Abstract

Evidence of the effects of grain size, precipitation hardening, and dynamic strain ageing on the long-life fatigue endurance of smooth mild-steel testpieces is reviewed. The fatigue limit behaviour of annealed mild steel involves a grain-size transition. When dynamic ageing is suppressed, fine-grained conditions still retain a well-defined fatigue limit but coarse-grained samples do not. In strongly locked fine-grained conditions the limit stress corresponds closely with the cyclic stress required to spread plasticity across grain-boundary barriers, but its grain-size dependence is much less than that of discontinuous yielding in monotonic straining. Tests using prestrained and coarse-grained conditions show that dynamic strain ageing can be a sufficient cause of the fatigue limit, but the usefulness of room-temperature ageing as a general fatigue-strengthening mechanism is limited. Atmosphere-locked substructures developed at low cyclic stresses are unstable at higher stress amplitudes. Elevated-temperature ageing which causes carbide precipitation can be more effective, but quench-aged mild steels with very fine dispersions of intermediate precipitates have relatively poor long-life fatigue endurance, owing to the effects of progressive precipitate dissolution during cyclic straining. In contrast, stable dispersions which maintain diffuse slip are remarkably efficient strengtheners.
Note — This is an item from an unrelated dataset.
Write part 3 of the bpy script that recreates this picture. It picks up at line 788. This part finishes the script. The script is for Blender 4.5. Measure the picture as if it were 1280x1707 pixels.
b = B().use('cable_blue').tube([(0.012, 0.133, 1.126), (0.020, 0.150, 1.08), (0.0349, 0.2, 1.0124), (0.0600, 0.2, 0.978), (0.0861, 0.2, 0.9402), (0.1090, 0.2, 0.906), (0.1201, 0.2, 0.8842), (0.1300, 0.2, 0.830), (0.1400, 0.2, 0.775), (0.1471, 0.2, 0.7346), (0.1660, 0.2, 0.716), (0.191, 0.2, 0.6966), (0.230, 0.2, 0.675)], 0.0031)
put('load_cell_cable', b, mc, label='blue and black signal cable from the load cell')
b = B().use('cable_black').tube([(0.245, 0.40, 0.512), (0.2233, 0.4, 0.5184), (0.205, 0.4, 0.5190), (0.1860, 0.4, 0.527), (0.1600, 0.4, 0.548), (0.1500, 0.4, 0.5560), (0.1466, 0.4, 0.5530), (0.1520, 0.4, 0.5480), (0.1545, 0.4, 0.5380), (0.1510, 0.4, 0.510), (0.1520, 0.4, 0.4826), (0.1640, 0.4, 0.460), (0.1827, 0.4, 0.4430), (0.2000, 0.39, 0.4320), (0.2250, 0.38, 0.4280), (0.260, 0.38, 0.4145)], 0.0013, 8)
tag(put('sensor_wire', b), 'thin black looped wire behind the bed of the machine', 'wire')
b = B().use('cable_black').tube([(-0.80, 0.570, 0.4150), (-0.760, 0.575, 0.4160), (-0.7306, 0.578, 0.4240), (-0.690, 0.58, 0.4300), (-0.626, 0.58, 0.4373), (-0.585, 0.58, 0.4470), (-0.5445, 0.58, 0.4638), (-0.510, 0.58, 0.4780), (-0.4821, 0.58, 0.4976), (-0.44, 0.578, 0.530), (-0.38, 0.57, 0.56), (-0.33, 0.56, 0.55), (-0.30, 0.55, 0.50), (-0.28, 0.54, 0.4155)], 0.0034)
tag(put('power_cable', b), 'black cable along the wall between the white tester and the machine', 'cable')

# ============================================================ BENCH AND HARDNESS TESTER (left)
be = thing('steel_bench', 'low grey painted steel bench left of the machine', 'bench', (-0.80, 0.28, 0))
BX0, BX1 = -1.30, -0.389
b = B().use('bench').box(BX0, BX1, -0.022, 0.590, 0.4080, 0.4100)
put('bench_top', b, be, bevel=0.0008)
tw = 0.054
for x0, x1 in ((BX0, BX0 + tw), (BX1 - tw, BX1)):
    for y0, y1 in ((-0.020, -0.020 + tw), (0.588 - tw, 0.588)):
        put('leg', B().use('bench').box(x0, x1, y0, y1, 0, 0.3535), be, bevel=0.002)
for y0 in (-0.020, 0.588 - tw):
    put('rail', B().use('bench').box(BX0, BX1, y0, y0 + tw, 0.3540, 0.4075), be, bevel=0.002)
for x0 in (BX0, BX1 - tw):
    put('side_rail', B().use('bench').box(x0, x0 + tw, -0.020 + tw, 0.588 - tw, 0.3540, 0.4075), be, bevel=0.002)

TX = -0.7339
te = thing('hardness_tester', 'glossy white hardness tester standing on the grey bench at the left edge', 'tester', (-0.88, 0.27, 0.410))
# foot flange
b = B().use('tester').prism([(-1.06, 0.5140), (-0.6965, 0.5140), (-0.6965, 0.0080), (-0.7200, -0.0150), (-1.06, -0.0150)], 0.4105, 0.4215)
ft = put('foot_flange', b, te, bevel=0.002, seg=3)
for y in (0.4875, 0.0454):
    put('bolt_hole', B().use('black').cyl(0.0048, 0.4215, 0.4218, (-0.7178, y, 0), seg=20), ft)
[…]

Such observations of the behaviour of mild steel have provided clues to the relative importance of strengthening mechanisms which contribute to the fatigue resistance of tempered martensitic steels. It is likely that the contribution from the matrix substructure is limited by instability in much the same way as the strengthening effects of a strain-aged substructure are limited. Dynamic ageing will promote a fatigue limit, but strengthening by stable dispersion hardening appears to be the dominant source of high fatigue resistance.